> [Source data]

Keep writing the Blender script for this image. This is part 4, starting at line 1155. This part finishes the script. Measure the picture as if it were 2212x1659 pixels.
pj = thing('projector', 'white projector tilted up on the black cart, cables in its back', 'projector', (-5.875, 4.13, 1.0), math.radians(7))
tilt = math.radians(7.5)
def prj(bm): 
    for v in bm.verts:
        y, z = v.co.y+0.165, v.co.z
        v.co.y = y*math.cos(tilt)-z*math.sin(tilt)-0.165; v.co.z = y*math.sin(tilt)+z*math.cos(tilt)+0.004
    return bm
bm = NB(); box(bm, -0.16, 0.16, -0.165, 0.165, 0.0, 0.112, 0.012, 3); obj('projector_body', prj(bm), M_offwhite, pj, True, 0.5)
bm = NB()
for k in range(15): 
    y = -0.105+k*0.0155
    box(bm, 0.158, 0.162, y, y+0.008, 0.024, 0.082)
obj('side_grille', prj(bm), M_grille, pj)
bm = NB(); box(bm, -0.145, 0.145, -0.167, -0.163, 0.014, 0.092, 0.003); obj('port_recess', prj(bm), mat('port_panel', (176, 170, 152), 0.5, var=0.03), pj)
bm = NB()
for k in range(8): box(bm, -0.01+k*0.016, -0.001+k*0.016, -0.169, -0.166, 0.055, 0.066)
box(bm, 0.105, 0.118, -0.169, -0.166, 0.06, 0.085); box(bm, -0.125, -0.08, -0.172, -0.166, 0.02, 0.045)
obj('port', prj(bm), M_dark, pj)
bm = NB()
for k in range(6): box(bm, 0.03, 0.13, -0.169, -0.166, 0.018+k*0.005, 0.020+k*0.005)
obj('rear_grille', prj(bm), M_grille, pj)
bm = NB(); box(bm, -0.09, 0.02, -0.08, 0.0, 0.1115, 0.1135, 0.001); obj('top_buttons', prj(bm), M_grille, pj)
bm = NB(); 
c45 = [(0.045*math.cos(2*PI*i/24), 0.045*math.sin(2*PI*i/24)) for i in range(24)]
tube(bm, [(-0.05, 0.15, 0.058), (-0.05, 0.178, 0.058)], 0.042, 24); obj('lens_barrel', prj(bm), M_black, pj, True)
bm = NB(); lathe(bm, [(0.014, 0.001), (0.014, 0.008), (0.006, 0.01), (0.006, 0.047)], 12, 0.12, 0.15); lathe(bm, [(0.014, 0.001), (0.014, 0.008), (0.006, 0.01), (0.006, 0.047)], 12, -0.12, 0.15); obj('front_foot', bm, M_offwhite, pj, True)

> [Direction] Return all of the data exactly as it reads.

> [Complete answer]
Keep writing the Blender script for this image. This is part 4, starting at line 1155. This part finishes the script. Measure the picture as if it were 2212x1659 pixels.
pj = thing('projector', 'white projector tilted up on the black cart, cables in its back', 'projector', (-5.875, 4.13, 1.0), math.radians(7))
tilt = math.radians(7.5)
def prj(bm): 
    for v in bm.verts:
        y, z = v.co.y+0.165, v.co.z
        v.co.y = y*math.cos(tilt)-z*math.sin(tilt)-0.165; v.co.z = y*math.sin(tilt)+z*math.cos(tilt)+0.004
    return bm
bm = NB(); box(bm, -0.16, 0.16, -0.165, 0.165, 0.0, 0.112, 0.012, 3); obj('projector_body', prj(bm), M_offwhite, pj, True, 0.5)
bm = NB()
for k in range(15): 
    y = -0.105+k*0.0155
    box(bm, 0.158, 0.162, y, y+0.008, 0.024, 0.082)
obj('side_grille', prj(bm), M_grille, pj)
bm = NB(); box(bm, -0.145, 0.145, -0.167, -0.163, 0.014, 0.092, 0.003); obj('port_recess', prj(bm), mat('port_panel', (176, 170, 152), 0.5, var=0.03), pj)
bm = NB()
for k in range(8): box(bm, -0.01+k*0.016, -0.001+k*0.016, -0.169, -0.166, 0.055, 0.066)
box(bm, 0.105, 0.118, -0.169, -0.166, 0.06, 0.085); box(bm, -0.125, -0.08, -0.172, -0.166, 0.02, 0.045)
obj('port', prj(bm), M_dark, pj)
bm = NB()
for k in range(6): box(bm, 0.03, 0.13, -0.169, -0.166, 0.018+k*0.005, 0.020+k*0.005)
obj('rear_grille', prj(bm), M_grille, pj)
bm = NB(); box(bm, -0.09, 0.02, -0.08, 0.0, 0.1115, 0.1135, 0.001); obj('top_buttons', prj(bm), M_grille, pj)
bm = NB(); 
c45 = [(0.045*math.cos(2*PI*i/24), 0.045*math.sin(2*PI*i/24)) for i in range(24)]
tube(bm, [(-0.05, 0.15, 0.058), (-0.05, 0.178, 0.058)], 0.042, 24); obj('lens_barrel', prj(bm), M_black, pj, True)
bm = NB(); lathe(bm, [(0.014, 0.001), (0.014, 0.008), (0.006, 0.01), (0.006, 0.047)], 12, 0.12, 0.15); lathe(bm, [(0.014, 0.001), (0.014, 0.008), (0.006, 0.01), (0.006, 0.047)], 12, -0.12, 0.15); obj('front_foot', bm, M_offwhite, pj, True)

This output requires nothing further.